While the specialised financial services group did not disclose the assets it was planning to offload, market analysts said the operations could probably be the UK-based businesses.

Read also: Alexander Forbes restructures its executive

Richard Hasson, a fund manager at Electus Fund Managers, said: “I believe this relates to their Lane Clark & Peacock UK consulting business and is a move we support, as this business operated as a standalone business and had never been integrated into the Alexander Forbes African offerings.”

Gone up

The possible disposal comes as the group reported that its profits had gone up by 4 percent to R416 million for the six months to end September. Alexander Forbes said the period was characterised by equity market volatility, rising unemployment and weak gross domestic product growth. It said its earnings were affected by the external factors like the equity and bond markets.

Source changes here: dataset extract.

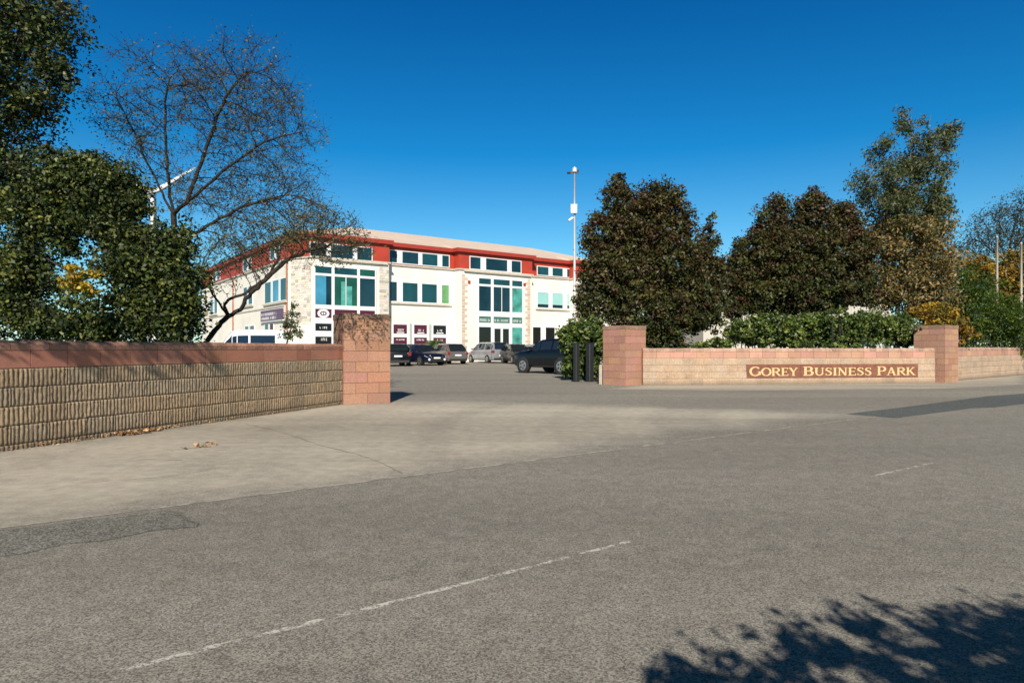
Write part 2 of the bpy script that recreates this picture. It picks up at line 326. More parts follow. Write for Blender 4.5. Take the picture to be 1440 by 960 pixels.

“Growth of the all share index was 0.9 percent and the Bond Exchange of South Africa index increased 8 percent for the same period. The volatility in the equity market has increased uncertainty and there is consensus that the current low growth environment will persist for the medium term,” the group said.

Alexander Forbes increased the fee and commission income 5 percent to R2.93 billion, up from R2.79bn while headline earnings per share grew to 27 cents per share for the period, up from 26c reported in 2015. The group raised its interim dividend by 13 percent to 17c per share, up from 14.45c per share declared a year before.

Alexander Forbes is the leader in South Africa’s umbrella funds market with R66.8bn assets under management during the period – 11 percent higher than the previous year.

Policy sales grew 20 percent in Namibia and assets under management by 14 percent. Nigeria continued to be a very challenging environment with a systemic shortage of foreign currency hampering business progress. Hasson said the 13 percent increase in normalised earnings was a good result where there had been no tailwinds in terms of employment growth or performance from asset markets such as the JSE.

Client retention

“They managed to show very good client retention levels and managed to grow the customer base in their umbrella funds. Expense growth of only 3 percent was very good considering 62 percent of their costs are employee costs and they achieved this by taking R75m out of the cost base in the period with cost reductions of R250m to R300m targeted by 2020. Net client cash flows were negative in the period which was disappointing,” said Hasson.

The group has also appointed a chief digitisation officer in a bid to boost the digital capabilities of the business. Alexander Forbes share price rose 2.92 percent on the JSE yesterday to close at R6 per share.